Instruments to be traded on OTFs, according to the proposed text, include bonds, structured finance products, emissions allowances and derivatives, and states OTFs should offer non-discriminatory access. In addition, the document makes clear that proprietary flow will not be part of the OTF classification, to avoid possible conflicts of interest.

“The operator of an OTF should be subject to requirements in relation to the sound management of potential conflicts of interest and non-discriminatory execution and should not be allowed to execute in the OTF any transaction between multiple third-party buying and selling interests including client orders brought together in the system against his own proprietary capital. This should also exclude them from acting as systematic internalisers in the OTF operated by them,” the document reads.

The decision on which instruments the OTF category would cover was a major point of difference between MEPs, and the decision to exclude equities changes the intent of the European Commission’s original document from October 2011, which foresaw that BCNs would become a subset of OTFs.

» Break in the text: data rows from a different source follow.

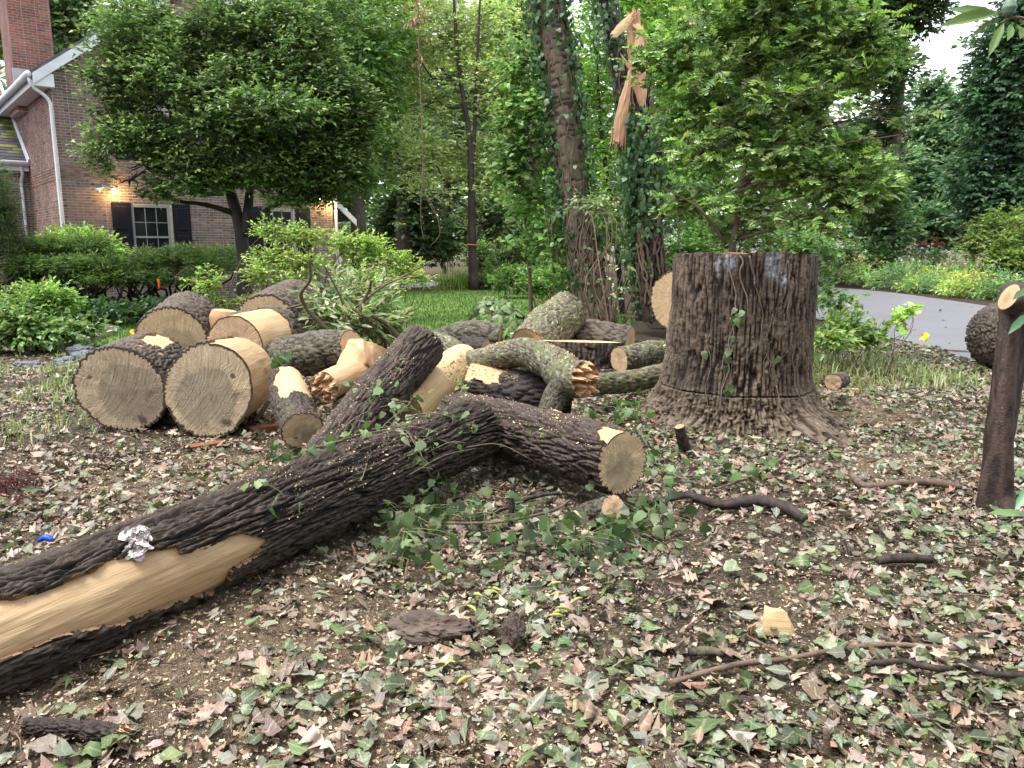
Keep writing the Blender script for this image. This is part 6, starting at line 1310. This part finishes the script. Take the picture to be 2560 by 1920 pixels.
branch('fallen_branch', 'dark stick running off the picture edge in the near litter', [(2390, 1650), (2460, 1680), (2570, 1690)], [.01, .012, .012], seed=6)
branch('fallen_branch', 'thick bark covered branch piece half hidden in leaves', [(2195, 1402), (2260, 1395), (2330, 1400)], [.02, .026, .018], seed=7)
branch('fallen_branch', 'slender pale branch arching under the sawn log', [(1010, 1305), (1120, 1308), (1240, 1305), (1330, 1290), (1400, 1268), (1424, 1250)], [.006, .008, .008, .008, .007, .005], 'bark_twig', seed=8, z0=[.05, .08, .1, .12, .14, .16])
branch('fallen_branch', 'brown stick under the sawn log near the elbow', [(1225, 1285), (1290, 1258), (1340, 1240), (1400, 1232)], [.014, .015, .014, .01], seed=9, z0=[.04, .08, .1, .12])
branch('fallen_branch', 'thin crooked twig at the near edge of the picture', [(1300, 1880), (1340, 1850), (1390, 1840), (1450, 1825)], [.004, .005, .004, .003], 'bark_twig', seed=10)
branch('fallen_branch', 'mossy green stick half buried near the wood wedge', [(1722, 1630), (1770, 1628), (1810, 1634)], [.016, .018, .012], 'bark_moss', seed=11)
branch('fallen_branch', 'thin grey twig beside the wooden wedge', [(1860, 1585), (1930, 1620), (2010, 1650)], [.004, .005, .003], 'bark_twig', seed=12)
p = H(1275, 1310); V, F = tube([p, p + np.array([.01, .02, .1]), p + np.array([.02, .03, .22])], [.018, .016, .013], 9, 12, .15, 5)
tag(part('dead_stick', V, F, M['bark_dark'], None, True, {'bh': np.full(len(V), .4)}), 'short dark stick standing up in the ivy under the sawn log', 'stick')
p = H(2068, 1905); V, F = tube([p, p + np.array([-.004, .0, .05]), p + np.array([-.008, .01, .1])], [.011, .01, .009], 8, 8, .1, 6)
tag(part('dead_stick', V, F, M['bark_twig'], None, True, {'bh': np.full(len(V), .4)}), 'thin brown stub sticking up at the bottom edge', 'stick')
# ---- ivy runners lying over the logs
T_IVYL = T_IVY
def vine(name, label, P, r0, nleaf, size, cols, seed, hang=.05, cat='ivy vine', spread=.06):
    g = np.random.default_rng(seed); P = [np.asarray(p, float) for p in P]; Q, u, r = resample(P, len(P) * 6, [r0, r0 * .6]); Q = Q + fbm(Q * 12, 2, seed)[:, None] * np.array([.01, .01, .008])
    e = thing(name, label, cat, P[0]); part('stem', *tube(Q, [r0, r0 * .5], 5, len(Q)), M['stem_grey'], e)
    mb = MB(); i = g.integers(0, len(Q), nleaf); off = g.normal(size=(nleaf, 3)) * spread * np.array([1, 1, .5]); off[:, 2] = off[:, 2] - abs(g.normal(size=nleaf)) * hang + .02
    p = Q[i] + off; d = g.normal(size=(nleaf, 3)) - UP * .55
    scatter(mb, T_IVY, p, frame_dn(d, UP + np.array([0, -.5, 0]) + .6 * g.normal(size=(nleaf, 3))), size * g.uniform(.5, 1.25, nleaf), pal(cols, nleaf, None, .15, g), g); mb.build('leaves', M['leaf'], e)
    tb = MB()
    for k in range(nleaf):
        if k % 2 == 0: V, F = tube([Q[i[k]], (Q[i[k]] + p[k]) / 2 + UP * .015, p[k]], [.0012, .001], 3, 4); tb.add(V, F)
    tb.build('leaf_stalks', M['stem_green'], e, True, kind='stuff'); return e
M['stem_green'] = m_plain('stem_green', (.22, .26, .12), .7, .2, 30, .1)
IV = [(.10, .19, .06), (.14, .23, .08), (.2, .29, .13), (.26, .33, .19), (.07, .14, .045)]
def on(key, px, py, off=.02):
    Vb = SURF[key][0]; q = proj(Vb); dcam = np.linalg.norm(Vb - np.array([0, 0, CAM_Z]), axis=-1); s = ((q - np.array([px, py])) ** 2).sum(-1) + (dcam - dcam.min()) * 40
    k = np.argmin(s); i, j = np.unravel_index(k, Vb.shape[:2]); c = Vb[i].mean(0); return Vb[i, j] + nrm(Vb[i, j] - c) * off
vine('ivy_vine', 'ivy runner trailing over the shoulder of the fallen trunk', [on('fore', 760, 1120), on('fore', 860, 1105), on('fore', 960, 1085), on('fore', 1050, 1095), on('fore', 1120, 1110)], .006, 34, .065, IV, 1)
vine('ivy_vine', 'ivy shoot hanging over the front of the fallen trunk', [on('fore', 985, 1050), on('fore', 1030, 1110), on('fore', 1060, 1170, .03), at(1090, 1210, 4.35), at(1120, 1260, 4.3)], .005, 38, .065, IV, 2)
vine('ivy_vine', 'small ivy sprig on the middle of the fallen trunk', [on('fore', 640, 1215), on('fore', 680, 1228), on('fore', 705, 1250)], .003, 9, .065, IV, 3)
vine('ivy_vine', 'green ivy sprig dangling before the mossy log', [at(700, 860, 6.6), at(690, 885, 6.5), at(700, 905, 6.45)], .003, 12, .075, [(.06, .15, .04), (.09, .2, .05)], 4)
vine('ivy_vine', 'ivy sprig lying on the lower part of the leaning log', [on('lean', 880, 960), on('lean', 930, 985), on('lean', 960, 950), on('lean', 930, 1000)], .004, 18, .075, IV, 5)
vine('ivy_vine', 'pale ivy strand climbing the sawdust covered log', [at(1150, 1000, 5.75), at(1155, 960, 5.85), at(1140, 920, 6.0)], .004, 26, .06, [(.2, .28, .1), (.26, .34, .15)], 6, spread=.035)
vine('ivy_vine', 'leafy ivy patch in the gap between the limb end and the stump', [H(1480, 1010, .08), H(1540, 1020, .12), H(1590, 1040, .1), H(1620, 1010, .1)], .005, 46, .085, [(.09, .2, .05), (.12, .25, .06), (.17, .29, .1)], 7, spread=.1)
vine('ivy_vine', 'drooping grey green ivy heap under the elbow of the trunk', [H(1000, 1330, .25), at(1080, 1270, 4.0), at(1150, 1290, 3.9), at(1220, 1280, 3.95), at(1280, 1320, 3.9)], .006, 230, .07, [(.07, .12, .04), (.11, .165, .06), (.16, .2, .1), (.045, .08, .03)], 8, spread=.1, hang=.1)
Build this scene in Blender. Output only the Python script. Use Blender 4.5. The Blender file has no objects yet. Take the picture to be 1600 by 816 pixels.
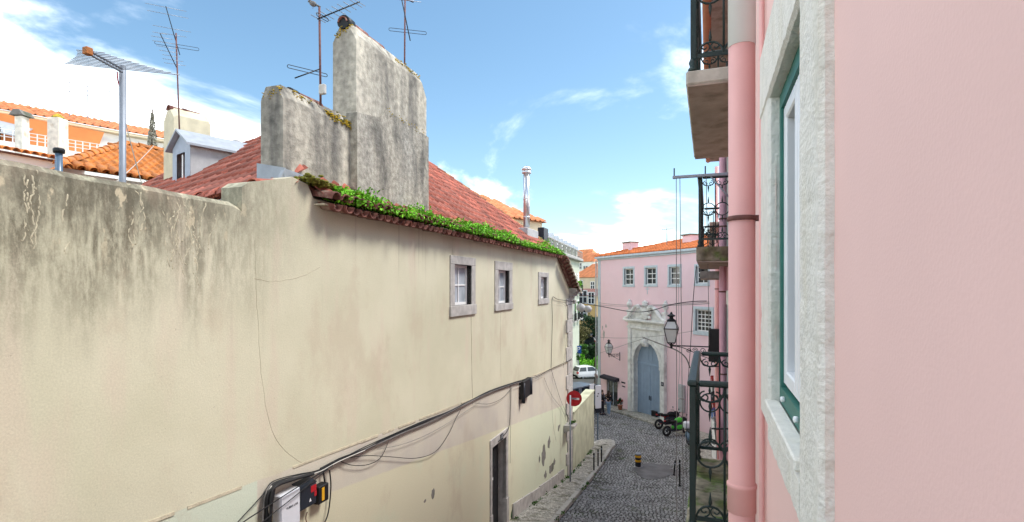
import bpy, math, random
from mathutils import Vector, Matrix, noise as mnoise
random.seed(7)
S = bpy.context.scene
COL = S.collection
# ------------------------------------------------------------------ camera
F = 850.0; ALPHA = math.atan2(307.0, F)          # street direction lies 307 px right of the centre
CA, SA = math.cos(ALPHA), math.sin(ALPHA)
cam = bpy.data.cameras.new('camera'); cam_o = bpy.data.objects.new('camera', cam); COL.objects.link(cam_o)
cam.sensor_fit = 'HORIZONTAL'; cam.sensor_width = 36.0; cam.lens = 36.0*F/1600.0
cam.shift_y = 38.0/1600.0; cam.clip_start = 0.05; cam.clip_end = 5000
cam_o.rotation_euler = (math.pi/2, 0, ALPHA); cam_o.location = (0, 0, 0)
S.camera = cam_o
# ------------------------------------------------------------------ light
SUN_AZ = (0.90, 0.436); SUN_EL = math.radians(54)
sv = Vector((SUN_AZ[0]*math.cos(SUN_EL), SUN_AZ[1]*math.cos(SUN_EL), math.sin(SUN_EL))).normalized()
W = bpy.data.worlds.new('World'); S.world = W; W.use_nodes = True
nt = W.node_tree; nt.nodes.clear()
def N(t, **k):
    n = nt.nodes.new(t)
    for a, b in k.items(): setattr(n, a, b)
    return n
out = N('ShaderNodeOutputWorld'); bg = N('ShaderNodeBackground')
sky = N('ShaderNodeTexSky', sky_type='NISHITA'); sky.sun_disc = False
sky.sun_elevation = SUN_EL; sky.sun_rotation = math.atan2(SUN_AZ[0], SUN_AZ[1])
sky.air_density = 1.0; sky.dust_density = 0.6; sky.ozone_density = 1.6
tc = N('ShaderNodeTexCoord'); sep = N('ShaderNodeSeparateXYZ'); nt.links.new(tc.outputs['Generated'], sep.inputs[0])
def math_(op, a, b=None, c=None, clamp=False):
    n = N('ShaderNodeMath', operation=op); n.use_clamp = clamp
    for i, v in enumerate((a, b, c)):
        if v is None: continue
        if isinstance(v, (int, float)): n.inputs[i].default_value = v
        else: nt.links.new(v, n.inputs[i])
    return n.outputs[0]
zc = math_('MAXIMUM', sep.outputs[2], 0.0)
den = math_('ADD', zc, 0.30)
cx = math_('DIVIDE', sep.outputs[0], den); cy = math_('DIVIDE', sep.outputs[1], den)
comb = N('ShaderNodeCombineXYZ'); nt.links.new(cx, comb.inputs[0]); nt.links.new(cy, comb.inputs[1])
mp = N('ShaderNodeMapping'); mp.inputs['Location'].default_value = (12.672, 7.099, 0.391); mp.inputs['Rotation'].default_value = (0, 0, 0.9349)
mp.inputs['Scale'].default_value = (1.0, 1.0, 1.0)
nt.links.new(comb.outputs[0], mp.inputs[0])
n1 = N('ShaderNodeTexNoise'); n1.inputs['Scale'].default_value = 0.95; n1.inputs['Detail'].default_value = 9; n1.inputs['Roughness'].default_value = 0.56
n1.inputs['Distortion'].default_value = 0.35
nt.links.new(mp.outputs[0], n1.inputs['Vector'])
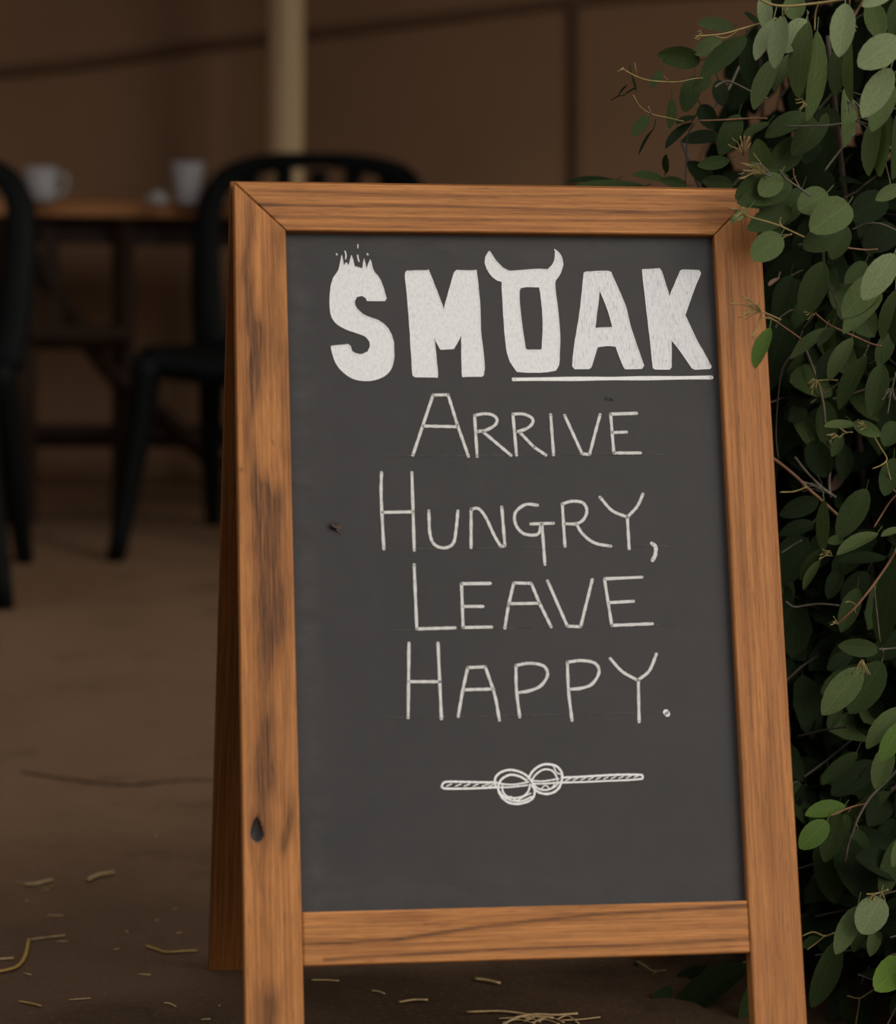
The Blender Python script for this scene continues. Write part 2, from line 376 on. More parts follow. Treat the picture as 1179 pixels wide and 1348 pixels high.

A significant addition to the wording of the OTF regulation in the Ferber document, compared with the Commission’s initial draft, explains the reasoning behind creating a clearer distinction between OTF and systematic internalisers.

“In order to guarantee the quality of the price formation process it is appropriate to limit the circumstances in which OTC trading can be carried out outside a systematic internaliser and  competent authorities should ensure that for shares, no participant in a system where an investment firm executes client orders against own proprietary capital is in a privileged position with regard to order execution,” it states.

Another major development added by MEPs in the document states that all OTC flow must go through systematic internalisers, with the exception of transactions deemed "large in scale" or involve the primary issuance of the instrument.

MEPs in the European Parliament’s Economic and Monetary Affairs Committee (ECON) finalised the wording of the document in meetings last week, and the formal vote on the document for ECON will take place this Wednesday 26 September.

Once voted on separately by all MEPs, the Parliament’s version of MiFID II will be reconciled with a version from the Council of the European Union with input from the European Commission. MiFID has a an expected implementation date of 2014.

The latest version of the Council’s version of MiFID – which is being drafted under the Cypriot presidency of the European Union – broadly supports the Commission’s original text on OTFs.